— start —
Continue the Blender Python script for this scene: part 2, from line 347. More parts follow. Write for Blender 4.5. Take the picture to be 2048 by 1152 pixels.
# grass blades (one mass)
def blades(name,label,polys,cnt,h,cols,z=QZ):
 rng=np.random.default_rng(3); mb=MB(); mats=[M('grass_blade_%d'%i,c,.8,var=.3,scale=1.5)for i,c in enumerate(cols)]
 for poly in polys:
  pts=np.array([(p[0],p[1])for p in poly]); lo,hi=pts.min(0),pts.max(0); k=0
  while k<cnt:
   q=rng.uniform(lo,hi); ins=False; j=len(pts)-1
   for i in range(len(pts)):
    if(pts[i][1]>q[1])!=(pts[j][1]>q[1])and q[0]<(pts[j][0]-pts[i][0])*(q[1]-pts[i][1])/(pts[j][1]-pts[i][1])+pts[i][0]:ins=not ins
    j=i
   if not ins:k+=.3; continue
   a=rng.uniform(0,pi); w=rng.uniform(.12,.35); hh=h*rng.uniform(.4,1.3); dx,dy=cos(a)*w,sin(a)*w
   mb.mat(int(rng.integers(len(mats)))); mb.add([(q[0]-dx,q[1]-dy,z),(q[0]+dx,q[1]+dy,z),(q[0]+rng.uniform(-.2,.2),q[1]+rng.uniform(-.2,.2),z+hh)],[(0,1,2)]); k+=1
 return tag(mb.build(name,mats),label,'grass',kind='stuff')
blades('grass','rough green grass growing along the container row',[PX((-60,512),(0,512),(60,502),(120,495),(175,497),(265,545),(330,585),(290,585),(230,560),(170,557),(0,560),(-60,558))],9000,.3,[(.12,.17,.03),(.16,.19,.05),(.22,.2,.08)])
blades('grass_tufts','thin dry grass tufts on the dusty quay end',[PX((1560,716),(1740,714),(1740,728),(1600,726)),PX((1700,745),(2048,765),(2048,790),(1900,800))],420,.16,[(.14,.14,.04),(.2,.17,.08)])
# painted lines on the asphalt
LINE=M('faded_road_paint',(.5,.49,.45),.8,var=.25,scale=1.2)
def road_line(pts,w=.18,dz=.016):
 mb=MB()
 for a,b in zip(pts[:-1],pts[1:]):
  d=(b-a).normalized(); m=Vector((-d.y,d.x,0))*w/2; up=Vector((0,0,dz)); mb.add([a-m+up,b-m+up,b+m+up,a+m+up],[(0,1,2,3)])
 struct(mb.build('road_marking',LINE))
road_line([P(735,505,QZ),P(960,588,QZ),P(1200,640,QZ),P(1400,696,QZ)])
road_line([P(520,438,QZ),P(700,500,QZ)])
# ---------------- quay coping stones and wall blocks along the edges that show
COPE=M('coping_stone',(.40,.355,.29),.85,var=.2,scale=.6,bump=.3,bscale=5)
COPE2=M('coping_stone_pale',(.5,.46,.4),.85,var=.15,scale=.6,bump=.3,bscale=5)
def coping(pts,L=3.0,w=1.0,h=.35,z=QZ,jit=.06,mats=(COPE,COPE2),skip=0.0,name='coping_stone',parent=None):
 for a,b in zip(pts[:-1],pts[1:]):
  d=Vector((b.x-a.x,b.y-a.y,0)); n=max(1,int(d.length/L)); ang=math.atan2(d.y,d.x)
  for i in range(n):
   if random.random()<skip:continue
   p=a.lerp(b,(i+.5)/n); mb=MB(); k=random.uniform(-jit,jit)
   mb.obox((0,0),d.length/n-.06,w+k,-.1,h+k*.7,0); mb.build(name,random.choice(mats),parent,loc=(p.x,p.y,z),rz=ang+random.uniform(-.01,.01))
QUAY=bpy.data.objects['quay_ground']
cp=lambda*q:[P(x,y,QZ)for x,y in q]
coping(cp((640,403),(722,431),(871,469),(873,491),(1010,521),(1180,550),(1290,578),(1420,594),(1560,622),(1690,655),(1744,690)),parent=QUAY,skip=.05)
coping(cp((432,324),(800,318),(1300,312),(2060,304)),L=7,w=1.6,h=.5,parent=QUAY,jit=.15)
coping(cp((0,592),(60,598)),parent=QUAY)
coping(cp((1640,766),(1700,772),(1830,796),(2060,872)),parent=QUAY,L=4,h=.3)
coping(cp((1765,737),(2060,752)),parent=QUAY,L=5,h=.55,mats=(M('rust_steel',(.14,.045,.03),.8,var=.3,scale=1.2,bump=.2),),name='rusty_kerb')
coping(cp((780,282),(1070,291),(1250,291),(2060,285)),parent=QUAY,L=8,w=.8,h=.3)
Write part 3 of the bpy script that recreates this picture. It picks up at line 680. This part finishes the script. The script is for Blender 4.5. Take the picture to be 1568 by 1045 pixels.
— end —
YOUR OBJECTIVE ::
Copy each line that contains the word "this".

FULL ANSWER ::
Continue the Blender Python script for this scene: part 2, from line 347. More parts follow. Write for Blender 4.5. Take the picture to be 2048 by 1152 pixels.
Write part 3 of the bpy script that recreates this picture. It picks up at line 680. This part finishes the script. The script is for Blender 4.5. Take the picture to be 1568 by 1045 pixels.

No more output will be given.